My mother has a 2006 Ford Five Hundred with 156K now. She got it at 60K in 2011 and sort of overpaid for it at a dealer, but honestly it's been crazily reliable thus far. A lot more problem free than our old 2001 Taurus, actually. We got it in 2005 or 2006 I believe, so about the same age and mileage. That generation of Taurus was basically rental car grade. We had an alternator and belts go, thermostat, stop leak in it for a coolant leak somewhere, the shocks were all screwed up and both rear shocks broke springs and had the back end sag and a spring stab a tire. AC filled with stop leak goo, too. Tranny felt like it was slipping at times, hard shifting. I wrecked it at 19 with I believe about 130K.
By comparison, the Five Hundred had some Lucas PS fluid thrown in and semi-flushed out, one set of plugs and coils done at 150K, and one drive by wire throttle body going on it. Bushing for the top motor mount is going (the one connecting to the strut bar.) AC compressor needed a new check valve, too (easy repair, only $30 compared to a new compressor.) CVT still shifts great, want to do the fluid when it warms up.
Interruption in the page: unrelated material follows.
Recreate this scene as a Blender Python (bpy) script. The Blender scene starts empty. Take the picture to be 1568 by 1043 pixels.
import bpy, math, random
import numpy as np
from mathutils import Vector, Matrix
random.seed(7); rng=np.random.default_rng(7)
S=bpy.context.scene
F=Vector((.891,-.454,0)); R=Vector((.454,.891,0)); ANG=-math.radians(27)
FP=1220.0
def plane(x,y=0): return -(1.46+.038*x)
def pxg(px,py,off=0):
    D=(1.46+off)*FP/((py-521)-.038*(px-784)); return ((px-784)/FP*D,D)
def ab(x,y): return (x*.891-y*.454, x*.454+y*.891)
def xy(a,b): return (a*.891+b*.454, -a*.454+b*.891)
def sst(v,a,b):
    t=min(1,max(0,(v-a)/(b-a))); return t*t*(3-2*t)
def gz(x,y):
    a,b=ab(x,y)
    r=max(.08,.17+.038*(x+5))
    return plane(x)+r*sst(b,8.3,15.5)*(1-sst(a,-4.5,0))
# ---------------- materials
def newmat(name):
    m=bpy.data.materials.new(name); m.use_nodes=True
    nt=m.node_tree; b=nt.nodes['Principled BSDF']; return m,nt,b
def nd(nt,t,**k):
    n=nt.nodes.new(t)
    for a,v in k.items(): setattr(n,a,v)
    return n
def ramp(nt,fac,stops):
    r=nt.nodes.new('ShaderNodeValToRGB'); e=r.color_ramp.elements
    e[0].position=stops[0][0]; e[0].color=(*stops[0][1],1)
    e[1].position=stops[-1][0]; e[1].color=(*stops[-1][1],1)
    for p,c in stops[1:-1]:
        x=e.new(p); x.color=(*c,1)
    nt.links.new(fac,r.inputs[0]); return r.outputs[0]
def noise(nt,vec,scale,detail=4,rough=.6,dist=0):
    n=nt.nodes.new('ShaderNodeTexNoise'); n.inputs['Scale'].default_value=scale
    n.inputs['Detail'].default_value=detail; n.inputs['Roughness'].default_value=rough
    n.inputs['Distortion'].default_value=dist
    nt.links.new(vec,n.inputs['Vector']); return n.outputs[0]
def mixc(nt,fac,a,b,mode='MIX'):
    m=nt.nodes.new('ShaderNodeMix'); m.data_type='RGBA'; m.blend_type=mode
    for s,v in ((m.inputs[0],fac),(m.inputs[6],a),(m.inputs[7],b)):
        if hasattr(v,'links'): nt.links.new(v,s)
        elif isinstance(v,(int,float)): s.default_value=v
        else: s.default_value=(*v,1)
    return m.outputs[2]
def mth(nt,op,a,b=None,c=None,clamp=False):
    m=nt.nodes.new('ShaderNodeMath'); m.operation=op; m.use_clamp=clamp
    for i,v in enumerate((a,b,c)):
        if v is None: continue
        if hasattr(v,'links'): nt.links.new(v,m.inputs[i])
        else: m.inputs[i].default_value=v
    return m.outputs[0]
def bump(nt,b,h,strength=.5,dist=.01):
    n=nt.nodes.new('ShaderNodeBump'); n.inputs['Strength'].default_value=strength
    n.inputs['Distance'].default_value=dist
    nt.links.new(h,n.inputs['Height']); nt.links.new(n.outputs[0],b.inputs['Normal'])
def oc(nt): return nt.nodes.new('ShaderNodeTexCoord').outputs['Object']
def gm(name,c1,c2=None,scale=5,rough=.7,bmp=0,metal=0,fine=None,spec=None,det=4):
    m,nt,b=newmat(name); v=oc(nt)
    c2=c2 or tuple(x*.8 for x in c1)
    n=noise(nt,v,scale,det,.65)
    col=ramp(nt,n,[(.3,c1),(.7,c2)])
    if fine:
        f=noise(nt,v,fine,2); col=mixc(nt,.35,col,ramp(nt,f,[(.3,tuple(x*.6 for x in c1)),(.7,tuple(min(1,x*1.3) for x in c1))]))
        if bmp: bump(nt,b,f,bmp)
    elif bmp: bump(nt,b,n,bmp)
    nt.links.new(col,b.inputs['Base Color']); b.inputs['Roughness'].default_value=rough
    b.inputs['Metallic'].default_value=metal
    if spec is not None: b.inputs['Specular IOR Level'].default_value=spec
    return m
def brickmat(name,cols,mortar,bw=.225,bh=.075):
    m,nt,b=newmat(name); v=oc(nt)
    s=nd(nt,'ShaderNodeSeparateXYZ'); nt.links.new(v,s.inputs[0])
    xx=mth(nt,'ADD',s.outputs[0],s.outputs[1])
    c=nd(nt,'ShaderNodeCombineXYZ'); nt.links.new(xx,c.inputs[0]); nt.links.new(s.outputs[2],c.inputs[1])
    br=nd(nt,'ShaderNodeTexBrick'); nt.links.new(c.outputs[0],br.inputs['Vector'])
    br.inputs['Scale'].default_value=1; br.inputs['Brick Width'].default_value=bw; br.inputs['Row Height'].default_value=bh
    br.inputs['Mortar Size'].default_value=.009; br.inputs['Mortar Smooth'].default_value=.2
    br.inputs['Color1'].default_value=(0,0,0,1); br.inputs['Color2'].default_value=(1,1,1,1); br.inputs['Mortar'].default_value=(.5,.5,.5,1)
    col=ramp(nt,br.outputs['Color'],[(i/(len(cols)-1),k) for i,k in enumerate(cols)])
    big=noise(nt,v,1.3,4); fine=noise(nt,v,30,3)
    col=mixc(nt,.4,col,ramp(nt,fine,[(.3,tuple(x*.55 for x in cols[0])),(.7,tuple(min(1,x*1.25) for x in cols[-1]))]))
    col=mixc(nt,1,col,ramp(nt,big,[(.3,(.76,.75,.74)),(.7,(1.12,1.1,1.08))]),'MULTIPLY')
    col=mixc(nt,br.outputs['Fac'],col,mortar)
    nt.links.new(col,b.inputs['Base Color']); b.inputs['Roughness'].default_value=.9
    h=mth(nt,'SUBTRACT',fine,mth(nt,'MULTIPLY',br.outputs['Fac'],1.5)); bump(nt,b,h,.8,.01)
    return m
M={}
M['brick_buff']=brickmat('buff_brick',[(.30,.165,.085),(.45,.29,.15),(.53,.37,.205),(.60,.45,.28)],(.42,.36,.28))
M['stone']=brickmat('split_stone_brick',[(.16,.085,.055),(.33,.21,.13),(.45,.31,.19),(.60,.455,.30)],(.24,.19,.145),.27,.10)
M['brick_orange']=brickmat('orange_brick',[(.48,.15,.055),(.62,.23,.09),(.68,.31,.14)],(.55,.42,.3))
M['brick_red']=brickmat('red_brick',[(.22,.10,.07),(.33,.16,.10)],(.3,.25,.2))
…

Overall a substantially better and more reliable vehicle, weirdly it's mostly Volvo engineered, though. Needs new shocks and one control arm bushing because terrible CT roads, but at least the springs themselves aren't broken like the Taurus.
I will say, the highest mileage car I've seen in real life was my father's 2006 Ford Freestar with 450K on it. He went through two transmissions and it was ran ragged, but he ran it on Rotella 15w40 diesel oil until the very end. He drove it to the junkyard.
I used to kind of disrespect Ford, but now I think they're the best of the domestic companies. But apparently the very newest cars are disasters.
One thing that made me respect Ford too was Ford has a decent presence in Asia. There's a lot of Fords in Taiwan, for example.